Frage: Und wenn sie das gezeigt haben, dann bestätigen sie in der Bürgerschaft den amtierenden SPD-Bürgermeister Jens Böhrnsen und regieren mit. Als jüngste Wirtschaftssenatorin aller Zeiten?

STEINER: Würde mir gut stehen, oder? Ich sage Ihnen im Mai Bescheid.

Frage: Was wäre denn für Sie das richtige Ressort, Frau Suding?

SUDING: Ich mache jetzt erst mal Wahlkampf. Ich möchte unser Ergebnis von 2011, fast sieben Prozent, toppen. Und dann schauen wir weiter.

Frage: Mit welchen Themen?

SUDING: Beste Bildung für alle etwa: Endlich wieder vernünftigen Rechtschreibunterricht in den Grundschulen, mehr Mathe und Naturwissenschaften in den weiterführenden Schulen und ein Abitur mit Niveau. Eine Hochschulpolitik ohne Spardiktat, die die Verknüpfung von Wissenschaft, Forschung und Wirtschaft als Zukunftsvision Hamburgs begreift. Eine solide Finanzpolitik als Beitrag zur Generationengerechtigkeit. Und eine vernünftige Verkehrspolitik.

Frage: Die Busbeschleunigungsspur!

SUDING: Spotten Sie nur. Über eine Viertelmilliarde für die Stilllegung des Verkehrs mit rückgebauten Busbuchten, eliminierten Parkplätze oder gefällten Bäumen – diese sogenannte „Busbeschleunigung“ ist eine Katastrophe für eine Handelsmetropole. Moderne Mobilität muss mit zeitgemäßen Techniken wie „Schlauampeln“ oder Bus- und Bahn-Tickets per App organisiert werden.

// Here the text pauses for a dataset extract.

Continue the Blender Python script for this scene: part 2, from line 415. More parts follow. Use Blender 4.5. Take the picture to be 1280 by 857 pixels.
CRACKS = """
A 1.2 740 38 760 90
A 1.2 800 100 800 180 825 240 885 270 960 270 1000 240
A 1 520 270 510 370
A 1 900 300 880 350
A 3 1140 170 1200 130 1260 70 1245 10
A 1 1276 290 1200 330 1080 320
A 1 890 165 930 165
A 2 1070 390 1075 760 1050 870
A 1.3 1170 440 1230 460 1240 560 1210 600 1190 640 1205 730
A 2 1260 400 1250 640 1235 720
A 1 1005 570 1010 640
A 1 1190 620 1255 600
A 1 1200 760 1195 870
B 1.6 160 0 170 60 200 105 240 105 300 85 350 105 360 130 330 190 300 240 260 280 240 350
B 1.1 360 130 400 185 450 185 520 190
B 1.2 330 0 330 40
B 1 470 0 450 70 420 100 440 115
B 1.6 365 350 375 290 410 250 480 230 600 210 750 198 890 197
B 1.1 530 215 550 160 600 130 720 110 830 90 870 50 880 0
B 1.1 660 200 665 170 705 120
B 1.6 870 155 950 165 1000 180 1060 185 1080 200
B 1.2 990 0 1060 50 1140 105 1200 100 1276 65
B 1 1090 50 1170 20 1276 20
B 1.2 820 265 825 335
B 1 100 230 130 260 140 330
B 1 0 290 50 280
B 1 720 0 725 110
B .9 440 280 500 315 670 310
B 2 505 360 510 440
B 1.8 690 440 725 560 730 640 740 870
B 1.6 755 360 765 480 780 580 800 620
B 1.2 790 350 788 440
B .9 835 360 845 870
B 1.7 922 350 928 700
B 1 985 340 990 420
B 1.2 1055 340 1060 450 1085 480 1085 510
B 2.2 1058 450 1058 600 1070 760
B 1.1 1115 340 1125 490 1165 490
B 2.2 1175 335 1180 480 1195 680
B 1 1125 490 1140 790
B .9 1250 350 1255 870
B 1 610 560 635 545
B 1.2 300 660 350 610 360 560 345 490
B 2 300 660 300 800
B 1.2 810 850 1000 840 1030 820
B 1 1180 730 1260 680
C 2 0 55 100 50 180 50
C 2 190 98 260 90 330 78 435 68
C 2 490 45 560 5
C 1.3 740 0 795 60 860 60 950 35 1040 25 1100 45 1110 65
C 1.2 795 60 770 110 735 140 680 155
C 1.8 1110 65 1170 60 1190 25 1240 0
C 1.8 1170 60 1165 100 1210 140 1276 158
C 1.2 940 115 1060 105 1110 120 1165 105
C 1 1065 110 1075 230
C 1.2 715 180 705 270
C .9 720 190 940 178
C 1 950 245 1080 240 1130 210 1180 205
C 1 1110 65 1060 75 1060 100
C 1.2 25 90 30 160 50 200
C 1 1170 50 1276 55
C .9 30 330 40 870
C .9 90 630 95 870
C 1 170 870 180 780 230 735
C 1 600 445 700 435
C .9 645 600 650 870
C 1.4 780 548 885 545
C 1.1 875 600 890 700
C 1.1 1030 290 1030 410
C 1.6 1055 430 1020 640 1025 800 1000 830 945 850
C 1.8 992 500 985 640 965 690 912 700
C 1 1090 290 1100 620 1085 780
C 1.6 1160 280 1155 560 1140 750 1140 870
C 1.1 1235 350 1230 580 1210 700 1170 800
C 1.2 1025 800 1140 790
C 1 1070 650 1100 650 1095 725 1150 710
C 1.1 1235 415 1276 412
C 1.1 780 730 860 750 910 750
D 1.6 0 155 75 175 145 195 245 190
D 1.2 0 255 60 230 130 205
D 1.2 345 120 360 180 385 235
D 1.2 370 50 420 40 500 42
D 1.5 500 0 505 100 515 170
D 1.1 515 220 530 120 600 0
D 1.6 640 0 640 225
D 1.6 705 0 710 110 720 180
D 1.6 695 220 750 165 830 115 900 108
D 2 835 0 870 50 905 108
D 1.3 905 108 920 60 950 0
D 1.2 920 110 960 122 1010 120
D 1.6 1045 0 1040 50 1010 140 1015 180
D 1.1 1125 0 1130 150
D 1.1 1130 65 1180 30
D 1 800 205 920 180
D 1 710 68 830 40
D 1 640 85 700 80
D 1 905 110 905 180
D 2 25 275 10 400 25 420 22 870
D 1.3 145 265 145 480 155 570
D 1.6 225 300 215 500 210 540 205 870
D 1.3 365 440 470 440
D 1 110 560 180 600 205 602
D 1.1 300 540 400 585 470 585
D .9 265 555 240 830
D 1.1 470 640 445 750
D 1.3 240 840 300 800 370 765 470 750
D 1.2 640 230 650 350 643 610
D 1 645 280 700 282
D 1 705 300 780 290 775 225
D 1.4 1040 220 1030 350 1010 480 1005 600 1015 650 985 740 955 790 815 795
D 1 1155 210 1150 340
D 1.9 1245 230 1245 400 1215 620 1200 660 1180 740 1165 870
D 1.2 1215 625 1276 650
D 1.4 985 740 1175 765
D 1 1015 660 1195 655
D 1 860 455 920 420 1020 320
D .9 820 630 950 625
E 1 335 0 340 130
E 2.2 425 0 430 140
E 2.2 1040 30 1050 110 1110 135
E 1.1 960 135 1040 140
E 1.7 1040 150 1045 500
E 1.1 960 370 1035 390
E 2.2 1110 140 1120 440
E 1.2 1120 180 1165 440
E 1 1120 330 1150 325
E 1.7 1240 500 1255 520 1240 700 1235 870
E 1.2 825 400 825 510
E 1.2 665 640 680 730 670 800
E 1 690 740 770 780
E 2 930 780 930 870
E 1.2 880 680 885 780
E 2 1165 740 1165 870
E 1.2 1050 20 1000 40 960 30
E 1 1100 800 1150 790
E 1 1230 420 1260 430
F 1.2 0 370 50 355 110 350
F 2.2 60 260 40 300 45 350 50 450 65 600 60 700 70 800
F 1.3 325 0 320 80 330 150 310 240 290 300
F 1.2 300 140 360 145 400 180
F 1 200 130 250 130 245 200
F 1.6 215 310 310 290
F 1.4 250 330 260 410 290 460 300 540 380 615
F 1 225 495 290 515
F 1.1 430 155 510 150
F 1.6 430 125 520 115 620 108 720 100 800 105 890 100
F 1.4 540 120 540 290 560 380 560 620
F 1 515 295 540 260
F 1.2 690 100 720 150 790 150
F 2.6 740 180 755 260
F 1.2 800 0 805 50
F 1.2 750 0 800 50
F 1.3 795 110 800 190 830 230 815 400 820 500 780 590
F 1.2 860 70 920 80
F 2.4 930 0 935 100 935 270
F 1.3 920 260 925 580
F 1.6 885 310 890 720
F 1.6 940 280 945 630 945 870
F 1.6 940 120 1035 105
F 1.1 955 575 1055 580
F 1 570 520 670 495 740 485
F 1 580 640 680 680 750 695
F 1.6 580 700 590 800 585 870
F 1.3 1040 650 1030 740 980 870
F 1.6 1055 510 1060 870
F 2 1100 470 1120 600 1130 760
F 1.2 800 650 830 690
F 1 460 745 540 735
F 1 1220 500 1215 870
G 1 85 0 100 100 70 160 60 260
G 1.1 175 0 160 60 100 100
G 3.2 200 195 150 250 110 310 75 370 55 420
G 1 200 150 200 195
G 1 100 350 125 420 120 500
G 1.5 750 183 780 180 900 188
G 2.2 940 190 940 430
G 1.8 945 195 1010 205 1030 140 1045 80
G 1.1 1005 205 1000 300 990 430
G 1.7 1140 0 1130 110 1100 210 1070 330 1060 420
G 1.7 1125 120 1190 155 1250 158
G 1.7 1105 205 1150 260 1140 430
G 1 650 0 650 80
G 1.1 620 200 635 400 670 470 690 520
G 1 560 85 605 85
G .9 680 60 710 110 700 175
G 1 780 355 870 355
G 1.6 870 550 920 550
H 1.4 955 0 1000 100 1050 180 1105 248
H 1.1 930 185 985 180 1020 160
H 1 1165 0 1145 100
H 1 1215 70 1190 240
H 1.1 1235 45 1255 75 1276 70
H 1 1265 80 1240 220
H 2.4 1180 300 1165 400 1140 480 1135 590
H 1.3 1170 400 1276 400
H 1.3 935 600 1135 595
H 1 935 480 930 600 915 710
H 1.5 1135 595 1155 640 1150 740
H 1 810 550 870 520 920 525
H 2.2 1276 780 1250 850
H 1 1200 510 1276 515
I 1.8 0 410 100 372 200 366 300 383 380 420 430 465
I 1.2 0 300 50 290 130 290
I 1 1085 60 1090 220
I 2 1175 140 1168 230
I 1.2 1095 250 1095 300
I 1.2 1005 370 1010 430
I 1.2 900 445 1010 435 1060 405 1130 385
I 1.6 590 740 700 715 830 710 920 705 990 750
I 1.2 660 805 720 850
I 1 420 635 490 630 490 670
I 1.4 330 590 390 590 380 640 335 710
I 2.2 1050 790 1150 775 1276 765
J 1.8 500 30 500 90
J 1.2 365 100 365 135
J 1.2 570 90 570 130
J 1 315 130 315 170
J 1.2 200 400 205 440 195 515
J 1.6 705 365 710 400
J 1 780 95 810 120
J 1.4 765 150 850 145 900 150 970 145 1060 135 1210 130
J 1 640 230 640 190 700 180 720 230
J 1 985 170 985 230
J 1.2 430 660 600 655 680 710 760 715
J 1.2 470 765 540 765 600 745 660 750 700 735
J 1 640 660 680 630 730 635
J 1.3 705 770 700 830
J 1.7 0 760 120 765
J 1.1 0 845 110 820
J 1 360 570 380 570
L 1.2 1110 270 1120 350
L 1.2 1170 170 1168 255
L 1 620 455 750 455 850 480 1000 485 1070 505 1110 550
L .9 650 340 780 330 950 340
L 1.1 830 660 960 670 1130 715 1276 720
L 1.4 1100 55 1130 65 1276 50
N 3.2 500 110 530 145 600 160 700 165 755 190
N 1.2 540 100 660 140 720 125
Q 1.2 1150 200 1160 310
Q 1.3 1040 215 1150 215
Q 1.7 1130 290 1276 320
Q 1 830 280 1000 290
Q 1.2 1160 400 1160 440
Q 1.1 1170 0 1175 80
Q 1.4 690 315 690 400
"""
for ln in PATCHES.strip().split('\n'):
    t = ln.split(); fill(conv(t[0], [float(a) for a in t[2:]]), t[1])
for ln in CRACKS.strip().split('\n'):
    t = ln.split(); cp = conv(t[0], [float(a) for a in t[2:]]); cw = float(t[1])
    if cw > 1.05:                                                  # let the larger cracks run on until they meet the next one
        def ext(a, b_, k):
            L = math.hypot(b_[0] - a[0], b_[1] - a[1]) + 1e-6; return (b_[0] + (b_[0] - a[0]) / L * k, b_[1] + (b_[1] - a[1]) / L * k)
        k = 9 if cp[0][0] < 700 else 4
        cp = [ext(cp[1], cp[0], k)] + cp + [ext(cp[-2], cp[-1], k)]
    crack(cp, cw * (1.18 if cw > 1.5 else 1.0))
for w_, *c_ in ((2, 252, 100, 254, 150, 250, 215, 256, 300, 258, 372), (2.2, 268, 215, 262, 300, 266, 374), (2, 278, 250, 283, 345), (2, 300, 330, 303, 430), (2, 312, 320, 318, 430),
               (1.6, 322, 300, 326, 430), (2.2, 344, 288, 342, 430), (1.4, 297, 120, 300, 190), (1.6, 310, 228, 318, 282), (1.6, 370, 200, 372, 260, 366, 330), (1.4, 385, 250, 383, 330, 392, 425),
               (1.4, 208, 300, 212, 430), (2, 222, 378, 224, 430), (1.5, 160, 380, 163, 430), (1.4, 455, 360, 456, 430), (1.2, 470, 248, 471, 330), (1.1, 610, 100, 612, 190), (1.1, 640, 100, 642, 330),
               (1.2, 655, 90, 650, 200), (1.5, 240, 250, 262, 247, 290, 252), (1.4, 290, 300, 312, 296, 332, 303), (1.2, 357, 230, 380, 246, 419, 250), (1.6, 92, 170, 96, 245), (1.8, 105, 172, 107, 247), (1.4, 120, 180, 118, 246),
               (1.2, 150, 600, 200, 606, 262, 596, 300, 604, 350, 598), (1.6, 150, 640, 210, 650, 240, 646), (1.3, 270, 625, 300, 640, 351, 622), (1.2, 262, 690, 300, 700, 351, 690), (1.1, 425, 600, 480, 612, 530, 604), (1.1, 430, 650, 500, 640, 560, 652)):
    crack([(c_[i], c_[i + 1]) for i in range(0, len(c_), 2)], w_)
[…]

Außerdem brauchen wir dringend die Fahrrinnenanpassung im Hafen, wir wollen Olympia, eine großartige Chance für Hamburg! Und wir unterstützen das Fortschrittsthema TTIP für die Zukunft der Wirtschaftsmetropole.

Frage: Sie haben die Rituale der Kommunal- und Landespolitik ja schon vier Jahre genießen dürfen. Was hat Sie am meisten genervt?

SUDING: Die konstant langen Arbeitstage, die mir wenig Zeit für Familie und Freunde lassen. Vor allem für meine beiden Kinder, das ist am schwersten für mich.

Frage: Haben Sie Tipps für Frau Steiner, was sie auf jeden Fall vermeiden sollte?

SUDING: Nein. Mir haben alle Tipps, die ich vorher bekommen habe, nicht geholfen.

Frage: Wenn die beiden weiblichen FDP-Spitzenkandidaten die Trendwende schaffen, was bedeutet das eigentlich für Christian Lindner, den designierten männlichen Spitzenkandidaten für die Bundestagswahl 2017?

SUDING: Rückenwind aus dem hohen Norden.

Frage: Müssten Sie dann nicht stattdessen Spitzenkandidatin werden?

SUDING: Der Bundesvorsitzende ist natürlich der geborene Spitzenkandidat. Ich werde die Arbeit, die in Hamburg zu erledigen ist, mit ganzer Kraft angehen.